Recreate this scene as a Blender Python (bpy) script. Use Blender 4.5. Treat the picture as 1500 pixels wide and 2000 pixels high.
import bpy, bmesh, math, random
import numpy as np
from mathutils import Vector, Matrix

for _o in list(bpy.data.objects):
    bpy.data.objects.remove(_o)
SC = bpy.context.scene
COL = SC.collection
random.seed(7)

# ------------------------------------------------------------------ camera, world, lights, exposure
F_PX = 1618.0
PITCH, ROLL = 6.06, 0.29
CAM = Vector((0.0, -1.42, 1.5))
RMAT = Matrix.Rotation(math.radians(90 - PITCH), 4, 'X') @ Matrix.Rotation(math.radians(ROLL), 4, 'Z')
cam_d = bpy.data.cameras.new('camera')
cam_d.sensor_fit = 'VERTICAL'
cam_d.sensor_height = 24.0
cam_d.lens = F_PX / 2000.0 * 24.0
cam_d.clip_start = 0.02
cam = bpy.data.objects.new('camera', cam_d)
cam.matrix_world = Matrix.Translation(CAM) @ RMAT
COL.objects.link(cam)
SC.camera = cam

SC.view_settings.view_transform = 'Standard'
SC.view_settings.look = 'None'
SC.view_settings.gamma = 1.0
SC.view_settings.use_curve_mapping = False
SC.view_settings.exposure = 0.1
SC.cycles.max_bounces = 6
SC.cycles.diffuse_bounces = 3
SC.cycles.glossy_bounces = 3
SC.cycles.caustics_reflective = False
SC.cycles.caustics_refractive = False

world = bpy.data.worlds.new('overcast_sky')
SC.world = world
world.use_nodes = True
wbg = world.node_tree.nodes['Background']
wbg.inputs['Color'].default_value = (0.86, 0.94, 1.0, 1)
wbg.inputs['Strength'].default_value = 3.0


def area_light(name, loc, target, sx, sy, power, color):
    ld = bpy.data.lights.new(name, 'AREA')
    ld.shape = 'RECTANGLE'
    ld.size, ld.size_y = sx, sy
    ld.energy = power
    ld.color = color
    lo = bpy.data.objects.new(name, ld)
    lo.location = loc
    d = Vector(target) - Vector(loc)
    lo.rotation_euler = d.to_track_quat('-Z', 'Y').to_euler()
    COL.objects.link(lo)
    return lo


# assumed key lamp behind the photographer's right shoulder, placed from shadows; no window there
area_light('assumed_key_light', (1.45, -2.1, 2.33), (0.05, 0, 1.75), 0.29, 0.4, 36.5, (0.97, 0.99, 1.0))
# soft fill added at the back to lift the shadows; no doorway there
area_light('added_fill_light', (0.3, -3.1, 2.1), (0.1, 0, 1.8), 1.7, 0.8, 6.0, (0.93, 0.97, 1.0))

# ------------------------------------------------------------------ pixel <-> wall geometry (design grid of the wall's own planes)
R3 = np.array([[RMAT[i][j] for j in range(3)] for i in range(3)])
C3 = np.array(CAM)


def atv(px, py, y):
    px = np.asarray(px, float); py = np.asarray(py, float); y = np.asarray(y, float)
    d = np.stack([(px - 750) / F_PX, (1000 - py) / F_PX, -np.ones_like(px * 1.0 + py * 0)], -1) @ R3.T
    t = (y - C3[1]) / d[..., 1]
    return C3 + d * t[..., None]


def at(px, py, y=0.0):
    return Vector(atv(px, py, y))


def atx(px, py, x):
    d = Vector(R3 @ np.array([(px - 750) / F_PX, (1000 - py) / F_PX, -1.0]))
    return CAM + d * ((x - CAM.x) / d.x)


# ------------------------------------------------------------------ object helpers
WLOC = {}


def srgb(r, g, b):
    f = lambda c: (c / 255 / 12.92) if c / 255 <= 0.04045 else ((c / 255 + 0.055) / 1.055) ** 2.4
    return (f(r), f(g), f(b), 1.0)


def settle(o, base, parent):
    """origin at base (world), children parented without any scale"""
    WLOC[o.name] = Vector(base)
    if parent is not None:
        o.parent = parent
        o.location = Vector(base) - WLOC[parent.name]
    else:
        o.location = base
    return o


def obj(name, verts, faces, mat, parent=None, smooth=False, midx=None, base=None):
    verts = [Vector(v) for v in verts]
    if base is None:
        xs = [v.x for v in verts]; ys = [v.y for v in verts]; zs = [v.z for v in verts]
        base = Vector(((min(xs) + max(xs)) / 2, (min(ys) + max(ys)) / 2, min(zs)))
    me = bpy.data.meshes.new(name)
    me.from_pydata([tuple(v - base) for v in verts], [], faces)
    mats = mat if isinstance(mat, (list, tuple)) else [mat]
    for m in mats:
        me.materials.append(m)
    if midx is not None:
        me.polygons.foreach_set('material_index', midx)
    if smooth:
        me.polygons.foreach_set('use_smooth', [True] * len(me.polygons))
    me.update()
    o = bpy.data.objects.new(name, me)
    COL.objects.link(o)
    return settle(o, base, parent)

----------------

◆ TASK PROMPT: Repeat the material from above exactly, word for word.

◆ TASK RESULT:
Recreate this scene as a Blender Python (bpy) script. Use Blender 4.5. Treat the picture as 1500 pixels wide and 2000 pixels high.
import bpy, bmesh, math, random
import numpy as np
from mathutils import Vector, Matrix

for _o in list(bpy.data.objects):
    bpy.data.objects.remove(_o)
SC = bpy.context.scene
COL = SC.collection
random.seed(7)

# ------------------------------------------------------------------ camera, world, lights, exposure
F_PX = 1618.0
PITCH, ROLL = 6.06, 0.29
CAM = Vector((0.0, -1.42, 1.5))
RMAT = Matrix.Rotation(math.radians(90 - PITCH), 4, 'X') @ Matrix.Rotation(math.radians(ROLL), 4, 'Z')
cam_d = bpy.data.cameras.new('camera')
cam_d.sensor_fit = 'VERTICAL'
cam_d.sensor_height = 24.0
cam_d.lens = F_PX / 2000.0 * 24.0
cam_d.clip_start = 0.02
cam = bpy.data.objects.new('camera', cam_d)
cam.matrix_world = Matrix.Translation(CAM) @ RMAT
COL.objects.link(cam)
SC.camera = cam

SC.view_settings.view_transform = 'Standard'
SC.view_settings.look = 'None'
SC.view_settings.gamma = 1.0
SC.view_settings.use_curve_mapping = False
SC.view_settings.exposure = 0.1
SC.cycles.max_bounces = 6
SC.cycles.diffuse_bounces = 3
SC.cycles.glossy_bounces = 3
SC.cycles.caustics_reflective = False
SC.cycles.caustics_refractive = False

world = bpy.data.worlds.new('overcast_sky')
SC.world = world
world.use_nodes = True
wbg = world.node_tree.nodes['Background']
wbg.inputs['Color'].default_value = (0.86, 0.94, 1.0, 1)
wbg.inputs['Strength'].default_value = 3.0


def area_light(name, loc, target, sx, sy, power, color):
    ld = bpy.data.lights.new(name, 'AREA')
    ld.shape = 'RECTANGLE'
    ld.size, ld.size_y = sx, sy
    ld.energy = power
    ld.color = color
    lo = bpy.data.objects.new(name, ld)
    lo.location = loc
    d = Vector(target) - Vector(loc)
    lo.rotation_euler = d.to_track_quat('-Z', 'Y').to_euler()
    COL.objects.link(lo)
    return lo


# assumed key lamp behind the photographer's right shoulder, placed from shadows; no window there
area_light('assumed_key_light', (1.45, -2.1, 2.33), (0.05, 0, 1.75), 0.29, 0.4, 36.5, (0.97, 0.99, 1.0))
# soft fill added at the back to lift the shadows; no doorway there
area_light('added_fill_light', (0.3, -3.1, 2.1), (0.1, 0, 1.8), 1.7, 0.8, 6.0, (0.93, 0.97, 1.0))

# ------------------------------------------------------------------ pixel <-> wall geometry (design grid of the wall's own planes)
R3 = np.array([[RMAT[i][j] for j in range(3)] for i in range(3)])
C3 = np.array(CAM)


def atv(px, py, y):
    px = np.asarray(px, float); py = np.asarray(py, float); y = np.asarray(y, float)
    d = np.stack([(px - 750) / F_PX, (1000 - py) / F_PX, -np.ones_like(px * 1.0 + py * 0)], -1) @ R3.T
    t = (y - C3[1]) / d[..., 1]
    return C3 + d * t[..., None]


def at(px, py, y=0.0):
    return Vector(atv(px, py, y))


def atx(px, py, x):
    d = Vector(R3 @ np.array([(px - 750) / F_PX, (1000 - py) / F_PX, -1.0]))
    return CAM + d * ((x - CAM.x) / d.x)


# ------------------------------------------------------------------ object helpers
WLOC = {}


def srgb(r, g, b):
    f = lambda c: (c / 255 / 12.92) if c / 255 <= 0.04045 else ((c / 255 + 0.055) / 1.055) ** 2.4
    return (f(r), f(g), f(b), 1.0)


def settle(o, base, parent):
    """origin at base (world), children parented without any scale"""
    WLOC[o.name] = Vector(base)
    if parent is not None:
        o.parent = parent
        o.location = Vector(base) - WLOC[parent.name]
    else:
        o.location = base
    return o


def obj(name, verts, faces, mat, parent=None, smooth=False, midx=None, base=None):
    verts = [Vector(v) for v in verts]
    if base is None:
        xs = [v.x for v in verts]; ys = [v.y for v in verts]; zs = [v.z for v in verts]
        base = Vector(((min(xs) + max(xs)) / 2, (min(ys) + max(ys)) / 2, min(zs)))
    me = bpy.data.meshes.new(name)
    me.from_pydata([tuple(v - base) for v in verts], [], faces)
    mats = mat if isinstance(mat, (list, tuple)) else [mat]
    for m in mats:
        me.materials.append(m)
    if midx is not None:
        me.polygons.foreach_set('material_index', midx)
    if smooth:
        me.polygons.foreach_set('use_smooth', [True] * len(me.polygons))
    me.update()
    o = bpy.data.objects.new(name, me)
    COL.objects.link(o)
    return settle(o, base, parent)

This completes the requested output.